SUPPLIED INFORMATION =>
***
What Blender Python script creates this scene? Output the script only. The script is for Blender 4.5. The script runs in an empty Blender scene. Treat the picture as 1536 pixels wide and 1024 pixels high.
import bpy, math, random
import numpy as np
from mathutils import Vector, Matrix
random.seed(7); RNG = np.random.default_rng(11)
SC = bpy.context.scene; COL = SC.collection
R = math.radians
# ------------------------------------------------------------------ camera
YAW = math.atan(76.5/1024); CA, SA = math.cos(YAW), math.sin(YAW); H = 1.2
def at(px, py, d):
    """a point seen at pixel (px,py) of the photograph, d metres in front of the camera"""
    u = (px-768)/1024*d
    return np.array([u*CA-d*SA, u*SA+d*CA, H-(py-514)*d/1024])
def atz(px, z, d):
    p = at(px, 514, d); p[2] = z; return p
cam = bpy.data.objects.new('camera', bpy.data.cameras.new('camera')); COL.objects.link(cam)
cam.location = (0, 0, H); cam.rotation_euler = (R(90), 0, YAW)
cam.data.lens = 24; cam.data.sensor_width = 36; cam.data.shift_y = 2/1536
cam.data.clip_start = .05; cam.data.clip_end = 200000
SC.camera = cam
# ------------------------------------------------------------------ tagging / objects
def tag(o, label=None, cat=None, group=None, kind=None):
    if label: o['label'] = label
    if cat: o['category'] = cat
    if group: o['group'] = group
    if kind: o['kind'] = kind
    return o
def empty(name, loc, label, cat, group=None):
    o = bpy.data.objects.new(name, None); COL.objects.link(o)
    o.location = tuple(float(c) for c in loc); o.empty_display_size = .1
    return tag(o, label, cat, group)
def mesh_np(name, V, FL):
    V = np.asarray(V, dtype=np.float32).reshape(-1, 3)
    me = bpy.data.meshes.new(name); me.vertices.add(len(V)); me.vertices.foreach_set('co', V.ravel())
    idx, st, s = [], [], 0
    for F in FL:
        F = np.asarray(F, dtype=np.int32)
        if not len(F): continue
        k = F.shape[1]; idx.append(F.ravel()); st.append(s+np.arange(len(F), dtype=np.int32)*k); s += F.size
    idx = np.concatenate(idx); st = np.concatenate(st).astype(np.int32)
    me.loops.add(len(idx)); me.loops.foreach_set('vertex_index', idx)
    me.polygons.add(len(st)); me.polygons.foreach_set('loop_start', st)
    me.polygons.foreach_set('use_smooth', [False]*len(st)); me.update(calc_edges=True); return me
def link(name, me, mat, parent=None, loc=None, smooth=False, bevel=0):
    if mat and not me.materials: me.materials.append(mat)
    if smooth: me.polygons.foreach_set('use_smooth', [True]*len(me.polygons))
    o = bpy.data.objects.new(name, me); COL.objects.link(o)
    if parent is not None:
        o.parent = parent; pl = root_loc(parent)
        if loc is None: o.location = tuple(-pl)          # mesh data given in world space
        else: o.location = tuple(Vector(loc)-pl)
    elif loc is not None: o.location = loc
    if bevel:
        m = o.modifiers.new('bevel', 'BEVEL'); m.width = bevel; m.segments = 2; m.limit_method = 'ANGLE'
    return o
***
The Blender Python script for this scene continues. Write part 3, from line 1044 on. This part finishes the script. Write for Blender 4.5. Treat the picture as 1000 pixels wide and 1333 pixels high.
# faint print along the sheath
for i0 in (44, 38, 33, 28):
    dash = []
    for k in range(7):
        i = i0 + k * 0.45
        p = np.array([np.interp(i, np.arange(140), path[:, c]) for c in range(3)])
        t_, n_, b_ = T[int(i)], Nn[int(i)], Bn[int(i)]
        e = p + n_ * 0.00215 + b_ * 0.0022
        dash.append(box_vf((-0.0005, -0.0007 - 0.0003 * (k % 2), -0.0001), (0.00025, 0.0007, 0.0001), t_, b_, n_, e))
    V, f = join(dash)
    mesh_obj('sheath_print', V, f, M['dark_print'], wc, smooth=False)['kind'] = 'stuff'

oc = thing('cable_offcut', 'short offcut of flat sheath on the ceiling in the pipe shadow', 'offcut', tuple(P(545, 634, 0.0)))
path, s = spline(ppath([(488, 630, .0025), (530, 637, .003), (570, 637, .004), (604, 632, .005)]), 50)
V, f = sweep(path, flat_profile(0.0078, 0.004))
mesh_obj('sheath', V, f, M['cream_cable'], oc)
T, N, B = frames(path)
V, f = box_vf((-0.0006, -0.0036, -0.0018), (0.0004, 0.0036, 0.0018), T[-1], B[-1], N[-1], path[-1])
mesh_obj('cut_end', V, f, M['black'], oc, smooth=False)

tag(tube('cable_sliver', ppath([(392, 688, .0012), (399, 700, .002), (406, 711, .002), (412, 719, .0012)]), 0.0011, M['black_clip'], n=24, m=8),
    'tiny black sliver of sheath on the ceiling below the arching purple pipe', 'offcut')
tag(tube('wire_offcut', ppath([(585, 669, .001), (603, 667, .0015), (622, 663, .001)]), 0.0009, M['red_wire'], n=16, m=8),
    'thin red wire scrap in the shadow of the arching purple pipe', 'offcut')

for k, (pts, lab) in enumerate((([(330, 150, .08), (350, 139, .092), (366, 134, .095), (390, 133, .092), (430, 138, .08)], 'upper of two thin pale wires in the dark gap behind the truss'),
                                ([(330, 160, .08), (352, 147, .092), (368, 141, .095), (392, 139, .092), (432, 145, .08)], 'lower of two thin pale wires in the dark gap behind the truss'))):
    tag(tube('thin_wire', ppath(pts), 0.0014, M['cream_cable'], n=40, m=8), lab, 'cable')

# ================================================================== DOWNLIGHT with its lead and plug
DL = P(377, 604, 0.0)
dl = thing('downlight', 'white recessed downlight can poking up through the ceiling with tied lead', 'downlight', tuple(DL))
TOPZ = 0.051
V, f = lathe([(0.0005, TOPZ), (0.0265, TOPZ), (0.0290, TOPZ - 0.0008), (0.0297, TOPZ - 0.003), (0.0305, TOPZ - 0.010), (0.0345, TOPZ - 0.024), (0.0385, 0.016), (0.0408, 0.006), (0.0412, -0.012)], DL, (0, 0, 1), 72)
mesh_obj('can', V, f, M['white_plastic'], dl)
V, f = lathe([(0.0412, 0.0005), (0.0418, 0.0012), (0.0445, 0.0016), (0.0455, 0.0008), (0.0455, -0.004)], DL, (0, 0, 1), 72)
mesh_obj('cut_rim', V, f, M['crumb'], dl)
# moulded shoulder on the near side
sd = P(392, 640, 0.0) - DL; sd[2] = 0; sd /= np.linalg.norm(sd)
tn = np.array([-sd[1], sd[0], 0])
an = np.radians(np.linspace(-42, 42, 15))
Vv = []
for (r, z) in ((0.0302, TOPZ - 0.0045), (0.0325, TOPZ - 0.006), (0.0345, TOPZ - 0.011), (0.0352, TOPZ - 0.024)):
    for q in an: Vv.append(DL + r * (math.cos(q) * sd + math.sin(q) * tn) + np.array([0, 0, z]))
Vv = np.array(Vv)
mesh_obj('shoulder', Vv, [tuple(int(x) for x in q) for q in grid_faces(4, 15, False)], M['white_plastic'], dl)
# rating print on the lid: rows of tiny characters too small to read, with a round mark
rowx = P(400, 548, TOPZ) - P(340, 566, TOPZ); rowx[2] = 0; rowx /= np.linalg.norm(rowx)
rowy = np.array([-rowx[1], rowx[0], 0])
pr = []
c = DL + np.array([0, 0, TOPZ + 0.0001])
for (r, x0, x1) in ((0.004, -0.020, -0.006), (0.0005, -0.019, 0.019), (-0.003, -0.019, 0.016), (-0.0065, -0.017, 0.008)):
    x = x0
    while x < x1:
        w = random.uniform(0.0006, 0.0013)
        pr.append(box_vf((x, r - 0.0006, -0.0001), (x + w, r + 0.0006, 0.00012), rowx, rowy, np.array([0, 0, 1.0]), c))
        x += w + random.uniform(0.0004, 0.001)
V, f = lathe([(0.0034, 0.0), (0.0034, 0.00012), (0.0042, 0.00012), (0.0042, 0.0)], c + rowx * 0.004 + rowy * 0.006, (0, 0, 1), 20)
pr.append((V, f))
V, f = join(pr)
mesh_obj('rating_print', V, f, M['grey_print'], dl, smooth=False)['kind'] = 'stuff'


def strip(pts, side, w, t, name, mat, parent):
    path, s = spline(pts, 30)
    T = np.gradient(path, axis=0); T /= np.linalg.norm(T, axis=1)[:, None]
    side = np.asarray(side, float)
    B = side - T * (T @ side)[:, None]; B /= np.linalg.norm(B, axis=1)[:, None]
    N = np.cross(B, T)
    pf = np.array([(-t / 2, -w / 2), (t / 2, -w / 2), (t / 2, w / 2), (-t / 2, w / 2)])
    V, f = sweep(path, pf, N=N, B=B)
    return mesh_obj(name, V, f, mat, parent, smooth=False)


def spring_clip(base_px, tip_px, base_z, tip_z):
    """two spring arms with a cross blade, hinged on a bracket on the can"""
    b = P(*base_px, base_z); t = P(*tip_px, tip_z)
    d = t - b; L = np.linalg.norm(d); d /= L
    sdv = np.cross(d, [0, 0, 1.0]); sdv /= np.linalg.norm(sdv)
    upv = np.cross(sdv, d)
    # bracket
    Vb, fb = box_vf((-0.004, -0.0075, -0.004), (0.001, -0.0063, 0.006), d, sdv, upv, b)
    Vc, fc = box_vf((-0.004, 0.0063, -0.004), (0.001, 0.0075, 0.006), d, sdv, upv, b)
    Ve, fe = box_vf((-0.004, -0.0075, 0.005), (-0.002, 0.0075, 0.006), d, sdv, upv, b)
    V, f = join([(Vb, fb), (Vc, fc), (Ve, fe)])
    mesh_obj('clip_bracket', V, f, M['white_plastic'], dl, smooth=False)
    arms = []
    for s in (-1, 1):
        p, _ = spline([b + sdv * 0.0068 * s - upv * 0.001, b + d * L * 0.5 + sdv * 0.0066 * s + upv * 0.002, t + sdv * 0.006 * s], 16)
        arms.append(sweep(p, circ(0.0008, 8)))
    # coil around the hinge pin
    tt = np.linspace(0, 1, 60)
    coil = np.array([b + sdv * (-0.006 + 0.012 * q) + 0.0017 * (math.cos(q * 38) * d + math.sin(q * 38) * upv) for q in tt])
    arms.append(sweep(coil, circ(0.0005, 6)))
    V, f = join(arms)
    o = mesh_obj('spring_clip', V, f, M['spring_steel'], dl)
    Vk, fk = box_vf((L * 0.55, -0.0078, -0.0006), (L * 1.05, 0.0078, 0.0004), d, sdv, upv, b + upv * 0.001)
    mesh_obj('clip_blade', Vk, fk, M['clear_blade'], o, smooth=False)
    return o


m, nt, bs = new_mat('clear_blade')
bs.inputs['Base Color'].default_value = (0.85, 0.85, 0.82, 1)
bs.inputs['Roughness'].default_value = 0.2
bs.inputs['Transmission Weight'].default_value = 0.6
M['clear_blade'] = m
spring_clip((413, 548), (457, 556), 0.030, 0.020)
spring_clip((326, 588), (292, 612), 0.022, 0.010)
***
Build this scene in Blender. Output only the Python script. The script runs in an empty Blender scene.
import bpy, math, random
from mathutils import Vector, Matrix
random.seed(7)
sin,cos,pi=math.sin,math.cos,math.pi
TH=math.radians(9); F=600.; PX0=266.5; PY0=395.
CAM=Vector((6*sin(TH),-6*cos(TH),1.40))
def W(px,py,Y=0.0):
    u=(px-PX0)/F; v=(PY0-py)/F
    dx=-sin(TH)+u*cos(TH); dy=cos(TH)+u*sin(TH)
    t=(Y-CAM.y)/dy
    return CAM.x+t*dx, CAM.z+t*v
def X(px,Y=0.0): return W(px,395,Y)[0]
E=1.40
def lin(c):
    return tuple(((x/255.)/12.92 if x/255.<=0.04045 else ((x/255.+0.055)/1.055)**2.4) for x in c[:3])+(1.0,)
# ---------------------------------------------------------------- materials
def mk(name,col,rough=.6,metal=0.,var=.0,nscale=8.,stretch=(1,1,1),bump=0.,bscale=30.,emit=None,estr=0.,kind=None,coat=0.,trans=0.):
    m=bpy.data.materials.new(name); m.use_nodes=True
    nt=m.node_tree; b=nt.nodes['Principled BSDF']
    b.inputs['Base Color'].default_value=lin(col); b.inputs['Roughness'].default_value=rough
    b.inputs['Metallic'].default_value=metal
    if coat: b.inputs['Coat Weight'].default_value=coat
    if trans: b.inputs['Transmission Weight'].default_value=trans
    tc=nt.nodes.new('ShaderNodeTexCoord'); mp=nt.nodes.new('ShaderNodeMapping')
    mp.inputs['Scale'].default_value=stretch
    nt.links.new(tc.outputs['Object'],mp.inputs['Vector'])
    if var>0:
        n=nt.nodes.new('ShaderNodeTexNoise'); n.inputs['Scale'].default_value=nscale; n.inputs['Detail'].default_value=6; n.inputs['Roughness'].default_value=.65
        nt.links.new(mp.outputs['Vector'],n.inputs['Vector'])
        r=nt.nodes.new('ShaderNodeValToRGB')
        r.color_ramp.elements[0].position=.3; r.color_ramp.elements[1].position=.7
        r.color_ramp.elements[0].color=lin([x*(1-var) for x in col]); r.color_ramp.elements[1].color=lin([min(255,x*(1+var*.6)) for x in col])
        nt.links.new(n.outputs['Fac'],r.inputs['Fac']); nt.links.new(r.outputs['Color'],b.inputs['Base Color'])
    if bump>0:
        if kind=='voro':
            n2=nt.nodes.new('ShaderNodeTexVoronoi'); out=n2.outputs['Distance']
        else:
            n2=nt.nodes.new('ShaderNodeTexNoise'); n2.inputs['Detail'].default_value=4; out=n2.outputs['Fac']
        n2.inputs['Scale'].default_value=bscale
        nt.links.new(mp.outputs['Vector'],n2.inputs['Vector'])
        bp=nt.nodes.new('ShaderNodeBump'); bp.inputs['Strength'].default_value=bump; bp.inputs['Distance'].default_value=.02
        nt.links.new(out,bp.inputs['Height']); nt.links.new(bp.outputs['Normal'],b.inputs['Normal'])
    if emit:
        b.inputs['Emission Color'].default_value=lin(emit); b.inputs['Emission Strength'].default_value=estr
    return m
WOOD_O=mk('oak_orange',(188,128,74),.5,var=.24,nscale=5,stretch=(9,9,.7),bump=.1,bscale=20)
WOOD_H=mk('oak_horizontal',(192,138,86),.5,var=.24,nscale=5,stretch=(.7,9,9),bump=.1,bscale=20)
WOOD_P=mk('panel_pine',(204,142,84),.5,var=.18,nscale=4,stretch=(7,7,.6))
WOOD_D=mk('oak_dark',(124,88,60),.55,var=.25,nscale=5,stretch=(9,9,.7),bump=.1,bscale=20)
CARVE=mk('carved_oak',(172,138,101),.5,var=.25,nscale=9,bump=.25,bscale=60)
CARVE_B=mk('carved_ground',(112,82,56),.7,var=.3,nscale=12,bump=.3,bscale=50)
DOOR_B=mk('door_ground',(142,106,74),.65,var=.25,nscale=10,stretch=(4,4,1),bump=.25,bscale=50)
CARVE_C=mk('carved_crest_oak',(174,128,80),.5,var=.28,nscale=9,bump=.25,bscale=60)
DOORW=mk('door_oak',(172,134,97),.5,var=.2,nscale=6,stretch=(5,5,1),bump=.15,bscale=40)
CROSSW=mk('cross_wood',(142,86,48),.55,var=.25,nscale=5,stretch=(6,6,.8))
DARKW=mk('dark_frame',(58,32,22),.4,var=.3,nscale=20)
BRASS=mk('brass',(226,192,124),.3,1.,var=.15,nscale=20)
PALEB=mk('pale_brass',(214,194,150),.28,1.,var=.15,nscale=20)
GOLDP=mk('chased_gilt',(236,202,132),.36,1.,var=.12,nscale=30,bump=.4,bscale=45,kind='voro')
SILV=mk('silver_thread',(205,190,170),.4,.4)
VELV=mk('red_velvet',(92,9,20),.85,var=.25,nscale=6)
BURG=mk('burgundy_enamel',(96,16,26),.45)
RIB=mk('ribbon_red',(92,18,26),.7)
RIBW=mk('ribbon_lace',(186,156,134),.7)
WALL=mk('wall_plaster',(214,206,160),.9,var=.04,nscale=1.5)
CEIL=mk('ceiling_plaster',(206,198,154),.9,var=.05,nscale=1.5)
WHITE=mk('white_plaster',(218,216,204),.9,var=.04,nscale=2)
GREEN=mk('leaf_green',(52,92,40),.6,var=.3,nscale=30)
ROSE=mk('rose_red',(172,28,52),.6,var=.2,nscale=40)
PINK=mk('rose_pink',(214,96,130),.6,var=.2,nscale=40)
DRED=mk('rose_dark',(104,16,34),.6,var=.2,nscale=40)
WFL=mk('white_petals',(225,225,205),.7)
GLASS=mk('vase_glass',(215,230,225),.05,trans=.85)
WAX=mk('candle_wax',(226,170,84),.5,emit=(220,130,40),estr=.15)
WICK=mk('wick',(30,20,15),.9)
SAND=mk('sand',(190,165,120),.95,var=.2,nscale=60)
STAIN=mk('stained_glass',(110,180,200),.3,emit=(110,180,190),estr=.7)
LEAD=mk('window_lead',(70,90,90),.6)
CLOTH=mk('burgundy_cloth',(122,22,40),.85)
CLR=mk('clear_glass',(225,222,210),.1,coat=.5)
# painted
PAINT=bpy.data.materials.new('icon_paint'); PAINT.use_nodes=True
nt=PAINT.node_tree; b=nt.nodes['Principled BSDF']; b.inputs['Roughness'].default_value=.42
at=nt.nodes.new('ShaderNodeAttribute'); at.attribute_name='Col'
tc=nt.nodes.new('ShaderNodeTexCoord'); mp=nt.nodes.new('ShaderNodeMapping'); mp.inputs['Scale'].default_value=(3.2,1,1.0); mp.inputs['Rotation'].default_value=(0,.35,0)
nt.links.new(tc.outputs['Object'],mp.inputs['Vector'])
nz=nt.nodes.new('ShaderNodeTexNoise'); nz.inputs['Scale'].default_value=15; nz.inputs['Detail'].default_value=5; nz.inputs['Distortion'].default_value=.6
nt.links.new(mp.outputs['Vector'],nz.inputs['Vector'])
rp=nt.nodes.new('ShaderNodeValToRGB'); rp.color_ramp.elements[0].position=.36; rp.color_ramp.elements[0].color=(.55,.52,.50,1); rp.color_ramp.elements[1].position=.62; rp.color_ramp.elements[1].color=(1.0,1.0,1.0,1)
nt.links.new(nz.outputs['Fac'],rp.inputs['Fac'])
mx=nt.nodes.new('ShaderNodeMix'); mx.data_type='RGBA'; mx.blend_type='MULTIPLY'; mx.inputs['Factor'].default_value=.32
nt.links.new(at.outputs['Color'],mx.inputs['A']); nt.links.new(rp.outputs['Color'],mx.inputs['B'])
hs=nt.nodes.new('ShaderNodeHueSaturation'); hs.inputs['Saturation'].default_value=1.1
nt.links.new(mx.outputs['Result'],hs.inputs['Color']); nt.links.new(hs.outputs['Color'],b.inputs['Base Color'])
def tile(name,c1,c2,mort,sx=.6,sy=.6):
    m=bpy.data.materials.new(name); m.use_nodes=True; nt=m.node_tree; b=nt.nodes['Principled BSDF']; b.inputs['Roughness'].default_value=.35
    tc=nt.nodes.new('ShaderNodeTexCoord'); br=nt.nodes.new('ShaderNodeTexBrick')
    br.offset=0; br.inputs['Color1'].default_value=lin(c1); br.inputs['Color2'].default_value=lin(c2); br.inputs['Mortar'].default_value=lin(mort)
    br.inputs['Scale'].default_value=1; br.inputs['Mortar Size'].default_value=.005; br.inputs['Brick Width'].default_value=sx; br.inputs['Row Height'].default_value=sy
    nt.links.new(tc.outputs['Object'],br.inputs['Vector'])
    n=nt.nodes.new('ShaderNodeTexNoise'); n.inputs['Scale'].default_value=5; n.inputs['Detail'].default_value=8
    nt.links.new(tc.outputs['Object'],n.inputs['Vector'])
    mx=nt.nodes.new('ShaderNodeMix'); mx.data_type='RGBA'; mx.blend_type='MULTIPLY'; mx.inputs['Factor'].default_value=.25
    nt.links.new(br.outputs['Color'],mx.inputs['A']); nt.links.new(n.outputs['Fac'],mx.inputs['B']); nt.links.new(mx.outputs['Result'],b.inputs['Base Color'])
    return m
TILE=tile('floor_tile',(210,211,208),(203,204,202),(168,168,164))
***
Gather up every line from the listing above in which the word "pixels" occurs.

CORRECT RESPONSE =>
What Blender Python script creates this scene? Output the script only. The script is for Blender 4.5. The script runs in an empty Blender scene. Treat the picture as 1536 pixels wide and 1024 pixels high.
The Blender Python script for this scene continues. Write part 3, from line 1044 on. This part finishes the script. Write for Blender 4.5. Treat the picture as 1000 pixels wide and 1333 pixels high.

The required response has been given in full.